> **Problem to solve**
Everything from the first line of the data through the line with "M['churned']); tag(o, kind='structure')" is to be echoed exactly, minus the pictures.
START
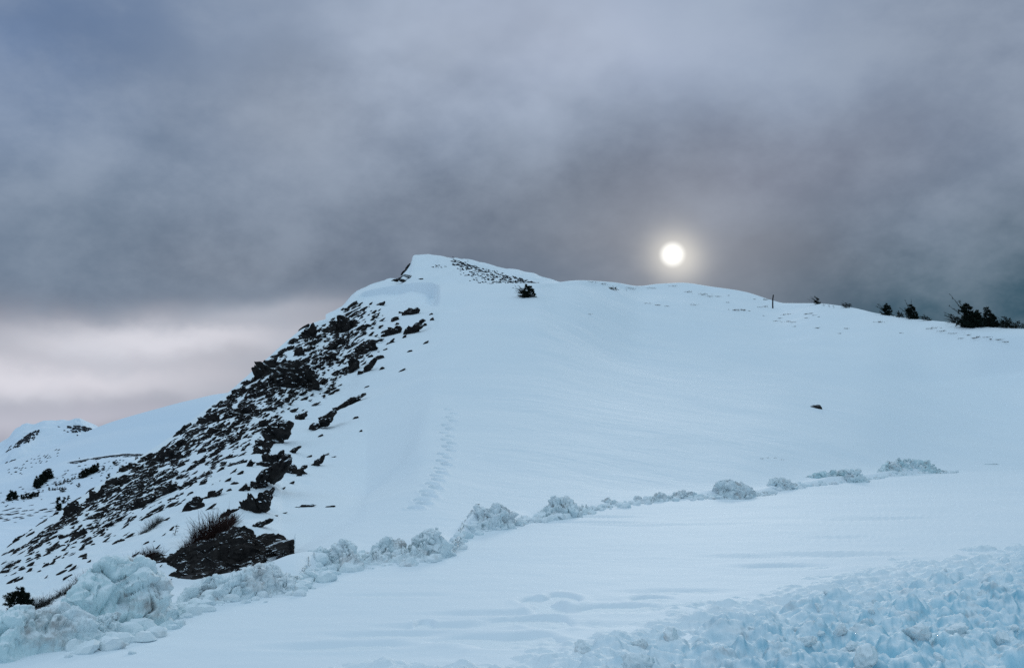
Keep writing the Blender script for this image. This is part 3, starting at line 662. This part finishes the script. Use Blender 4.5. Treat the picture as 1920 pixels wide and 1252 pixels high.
# ------------------------------------------------------------ churned snow at the road, lower right
us = np.concatenate([np.arange(560, 2080, 1.9), np.arange(2090, 3800, 18)]); th = np.arctan((us-960)/F/1.0)
rs = np.exp(np.linspace(math.log(3.6), math.log(24), 640))[:, None]
Xc, Yc = rs*np.sin(th), rs*np.cos(th); Pc = np.stack([Xc, Yc, 0*Xc], -1)
Uc, Vc = project(np.stack([Xc, Yc, 0*Xc], -1))
bl = np.interp(Uc, [500, 760, 900, 1000, 1130, 1250, 1400, 1550, 1700, 1920, 2200, 3000], [1285, 1236, 1236, 1228, 1185, 1150, 1115, 1085, 1050, 1000, 960, 930])
inside = sstep(-55, 130, Vc-bl+55*fbm(Pc*1.5, 4, 77)*1.5)
warp = np.stack([perlin(Pc*2.1, 80), perlin(Pc*2.1, 81), 0*Xc], -1)*.16
f1, f2 = worley((Pc+warp)*3.1, 82); g1, g2 = worley((Pc+warp*.6)*7.5, 83); h1, h2 = worley(Pc*17., 84)
hgt = .10*fbm(Pc*1.1, 3, 85)+.085*(.62-f1)+.06*np.minimum(f2-f1, .3)+.045*(.6-g1)+.014*(.6-h1)+.05*fbm(Pc*4, 4, 86, ridged=True)
Zc = -.03+inside*(.03+hgt*1.9)+.03*np.minimum(inside*6, 1)*fbm(Pc*6, 4, 88)
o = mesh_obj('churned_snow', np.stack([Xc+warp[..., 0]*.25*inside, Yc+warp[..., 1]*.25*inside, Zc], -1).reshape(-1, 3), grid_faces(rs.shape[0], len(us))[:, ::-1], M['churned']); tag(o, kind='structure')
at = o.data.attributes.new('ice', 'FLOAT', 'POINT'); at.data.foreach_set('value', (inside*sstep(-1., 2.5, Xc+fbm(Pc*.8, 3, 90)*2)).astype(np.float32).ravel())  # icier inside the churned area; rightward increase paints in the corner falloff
# loose chunks lying on it
CH = 'loose chunks of snow on the churned roadside'
for k in range(22):
    for _ in range(50):
        u = random.uniform(800, 1910); v = random.uniform(1020, 1245)
        lim = np.interp(u, [760, 1000, 1130, 1400, 1700, 1920], [1236, 1228, 1185, 1115, 1050, 1000])
        if v > lim+8: break
    p, n = hit_mesh(o, u, v)
    if p is None: continue
    S, Fc = rock_shape(4, 900+k, .55, 6); sz = .028+.06*random.random()**2
    ob = mesh_obj('snow_chunk', S*np.array([sz, sz*random.uniform(.6, 1), sz*.7]), Fc, M['plowed']); ob.location = Vector(p+np.array([0, 0, sz*.1])); ob.rotation_euler = (random.random(), random.random(), random.random()*6)
    lr = 'left edge' if u < 1200 else 'middle' if u < 1550 else 'right side'
    fb = 'nearest strip' if v > 1180 else 'centre strip' if v > 1110 else 'back strip'
    tag(ob, f'loose snow chunk, {fb}, {lr} of the churned snow', 'snow chunk', CH)

# ------------------------------------------------------------ plants
def tube(P, rads, sides=4):
    P = np.asarray(P, float); n = len(P); T = np.gradient(P, axis=0); T /= np.linalg.norm(T, axis=1)[:, None]+1e-9
    a = np.cross(T, [0.31, .17, .93]); a /= np.linalg.norm(a, axis=1)[:, None]+1e-9; b = np.cross(T, a)
    th = np.arange(sides)/sides*2*math.pi
    V = P[:, None]+(a[:, None]*np.cos(th)[None, :, None]+b[:, None]*np.sin(th)[None, :, None])*np.asarray(rads)[:, None, None]
    return V.reshape(-1, 3), grid_faces(n, sides, wrap=True)
class Acc:
    def __init__(s): s.V, s.F, s.b = [], [], 0
    def add(s, V, F): s.V.append(V); s.F.append(F+s.b); s.b += len(V)
    def build(s, name, mat, parent=None): return mesh_obj(name, np.concatenate(s.V), np.concatenate(s.F), mat, parent, smooth=False)
def needles(acc, P, n, L, spread, r):
    """bristly sprays of needles round a twig P (points)"""
    t = r.uniform(.15, 1, n); i = t*(len(P)-1); i0 = np.minimum(i.astype(int), len(P)-2); f = (i-i0)[:, None]
    base = P[i0]*(1-f)+P[i0+1]*f; ax = P[i0+1]-P[i0]; ax /= np.linalg.norm(ax, axis=1)[:, None]+1e-9
    d = ax*.7+r.normal(size=(n, 3))*spread; d /= np.linalg.norm(d, axis=1)[:, None]
    w = np.cross(d, r.normal(size=(n, 3))); w /= np.linalg.norm(w, axis=1)[:, None]+1e-9
    ln = L*r.uniform(.6, 1.2, n)[:, None]; wd = ln*.22
    V = np.stack([base-w*wd*.4, base+d*ln*.5-w*wd*.6, base+d*ln, base+d*ln*.5+w*wd*.6], 1).reshape(-1, 3)
    acc.add(V, np.arange(n*4).reshape(-1, 4))
def conifer(u, v, hpx, wpx, lean, label, seed, group=None, o=None, dens=1.0, mat='needle', nl=1.0, spikes=0, name='krummholz_pine', cat='pine', stems=1):
    """wind-shaped conifer: bent stems, boughs swept to one side, bristling needle sprays; lean in (-1 left .. 1 right)"""
    r = np.random.default_rng(seed); p, n_, _ = on_ground(u, v, o); m = px(p); H = hpx*m; Wd = wpx*m/2
    root = empty(name, p-np.array([0, 0, .05*H])); tag(root, label, cat, group)
    tr, cr = Acc(), Acc()
    for s in range(stems):
        off = (s-(stems-1)/2)/max(stems, 1)*Wd*1.1
        hs = H*(1 if s == stems//2 else r.uniform(.55, .85)); k = 8; t = np.linspace(0, 1, k)[:, None]
        P = np.array([[off, 0, 0]])+t*np.array([[0, 0, hs]])+t**1.5*np.array([[lean*hs*.5, r.uniform(-.1, .1)*hs, 0]])+r.normal(size=(k, 3))*.012*hs*(t > 0)
        tr.add(*tube(P, np.linspace(.035, .006, k)*H, 5))
        nb = int((16+hpx*.3)*dens)
        for b in range(nb):
            tt = r.uniform(.04, .97); q = P[int(tt*(k-1))]; az = r.uniform(0, 2*math.pi)
            ln = Wd*(1.15-tt*.95)*r.uniform(.55, 1.15)*(1.0/stems**.4); side = math.cos(az)
            ln *= 1+.6*lean*side; ln = max(ln, .08*H)
            s_ = np.linspace(0, 1, 5)[:, None]; dv = np.array([[math.cos(az), math.sin(az)*.8, r.uniform(.15, .6)]])
            Q = q+s_*dv*ln+s_**2*np.array([[lean*.35*ln, 0, r.uniform(-.25, .3)*ln]])+r.normal(size=(5, 3))*.03*ln*(s_ > 0)
            tr.add(*tube(Q, np.linspace(.012, .003, 5)*H, 3))
            needles(cr, Q, int(46*dens), (.095*H+.05*ln)*nl, .55, r)
    for b in range(spikes):
        az = r.uniform(2.2, 3.6); el = r.uniform(.25, 1.25); ln = H*r.uniform(.8, 1.25); s_ = np.linspace(0, 1, 6)[:, None]
        dv = np.array([[math.cos(az)*math.cos(el), math.sin(az)*math.cos(el), math.sin(el)]]); Q = np.array([[0, 0, H*.12]])+s_*dv*ln+s_**2*r.normal(size=3)*.12*ln
        tr.add(*tube(Q, np.linspace(.02, .005, 6)*H, 3)); needles(cr, Q, 50, .08*H, .4, r)
    a = tr.build('trunk', M['bark'], root); b = cr.build('crown', M[mat], root)
    return root
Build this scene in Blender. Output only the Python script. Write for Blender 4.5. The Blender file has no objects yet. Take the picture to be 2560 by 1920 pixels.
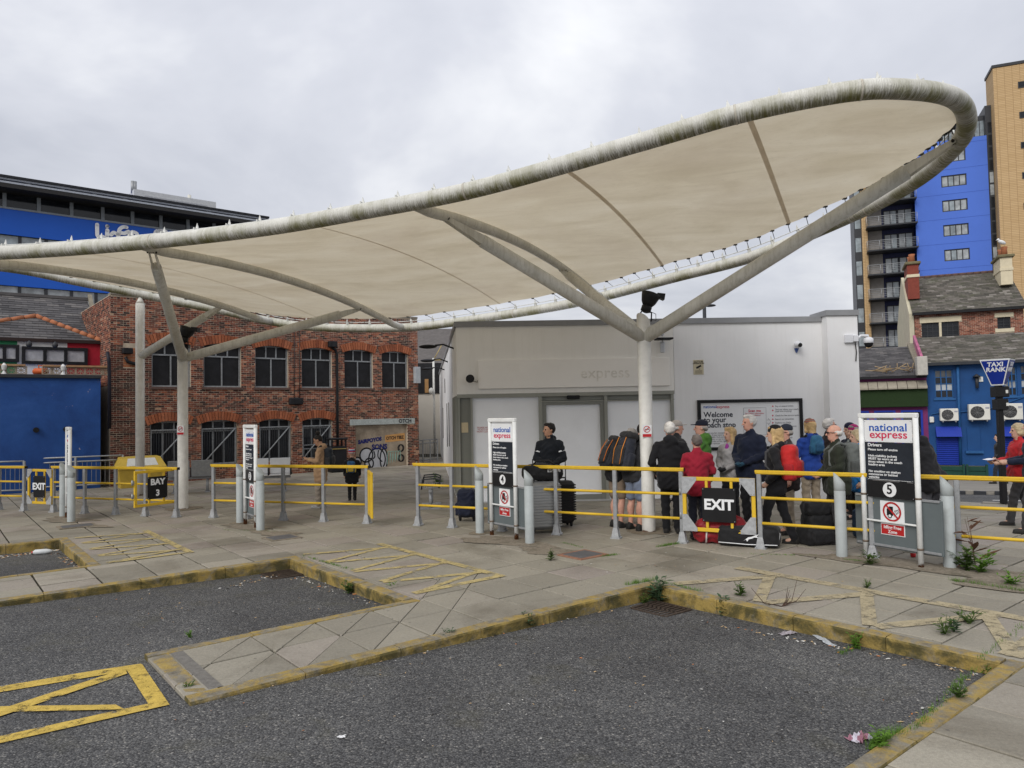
import bpy, bmesh, math, random
import numpy as np
from mathutils import Matrix, Vector
random.seed(7); np.random.seed(7)
R_ = math.radians
scene = bpy.context.scene
COL = scene.collection

# ------------------------------------------------------------------ camera
EYE = Vector((0, 0, 1.98)); PITCH = math.atan(70/1810); ROLL = R_(1.1)
cam = bpy.data.cameras.new('camera'); camo = bpy.data.objects.new('camera', cam); COL.objects.link(camo)
cam.sensor_width = 36; cam.lens = 36*1810/2560; cam.clip_start = 0.05; cam.clip_end = 2000
_f = Vector((0, math.cos(PITCH), math.sin(PITCH))); _u0 = Vector((0, -math.sin(PITCH), math.cos(PITCH))); _r0 = Vector((1, 0, 0))
_r = _r0*math.cos(ROLL)-_u0*math.sin(ROLL); _u = _r0*math.sin(ROLL)+_u0*math.cos(ROLL)
m = Matrix((_r, _u, -_f)).transposed().to_4x4(); m.translation = EYE
camo.matrix_world = m
scene.camera = camo

# ------------------------------------------------------------------ overcast sky and weak sun
SUN_EL, SUN_AZ = 38, -148        # azimuth measured from +Y towards +X
world = bpy.data.worlds.new('World'); scene.world = world; world.use_nodes = True
nt = world.node_tree; nt.nodes.clear()
def wn(t, **k):
    n = nt.nodes.new(t)
    for a, v in k.items(): setattr(n, a, v)
    return n
out = wn('ShaderNodeOutputWorld'); mixs = wn('ShaderNodeMixShader'); bgs = wn('ShaderNodeBackground'); bgc = wn('ShaderNodeBackground')
sky = wn('ShaderNodeTexSky', sky_type='NISHITA', sun_disc=False)
sky.sun_elevation = R_(SUN_EL); sky.sun_rotation = R_(SUN_AZ); sky.air_density = 1.5; sky.dust_density = 3
nt.links.new(sky.outputs[0], bgs.inputs[0]); bgs.inputs[1].default_value = 0.08
tc = wn('ShaderNodeTexCoord'); sep = wn('ShaderNodeSeparateXYZ'); nt.links.new(tc.outputs['Generated'], sep.inputs[0])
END
> **Exercise output**
Keep writing the Blender script for this image. This is part 3, starting at line 662. This part finishes the script. Use Blender 4.5. Treat the picture as 1920 pixels wide and 1252 pixels high.
# ------------------------------------------------------------ churned snow at the road, lower right
us = np.concatenate([np.arange(560, 2080, 1.9), np.arange(2090, 3800, 18)]); th = np.arctan((us-960)/F/1.0)
rs = np.exp(np.linspace(math.log(3.6), math.log(24), 640))[:, None]
Xc, Yc = rs*np.sin(th), rs*np.cos(th); Pc = np.stack([Xc, Yc, 0*Xc], -1)
Uc, Vc = project(np.stack([Xc, Yc, 0*Xc], -1))
bl = np.interp(Uc, [500, 760, 900, 1000, 1130, 1250, 1400, 1550, 1700, 1920, 2200, 3000], [1285, 1236, 1236, 1228, 1185, 1150, 1115, 1085, 1050, 1000, 960, 930])
inside = sstep(-55, 130, Vc-bl+55*fbm(Pc*1.5, 4, 77)*1.5)
warp = np.stack([perlin(Pc*2.1, 80), perlin(Pc*2.1, 81), 0*Xc], -1)*.16
f1, f2 = worley((Pc+warp)*3.1, 82); g1, g2 = worley((Pc+warp*.6)*7.5, 83); h1, h2 = worley(Pc*17., 84)
hgt = .10*fbm(Pc*1.1, 3, 85)+.085*(.62-f1)+.06*np.minimum(f2-f1, .3)+.045*(.6-g1)+.014*(.6-h1)+.05*fbm(Pc*4, 4, 86, ridged=True)
Zc = -.03+inside*(.03+hgt*1.9)+.03*np.minimum(inside*6, 1)*fbm(Pc*6, 4, 88)
o = mesh_obj('churned_snow', np.stack([Xc+warp[..., 0]*.25*inside, Yc+warp[..., 1]*.25*inside, Zc], -1).reshape(-1, 3), grid_faces(rs.shape[0], len(us))[:, ::-1], M['churned']); tag(o, kind='structure')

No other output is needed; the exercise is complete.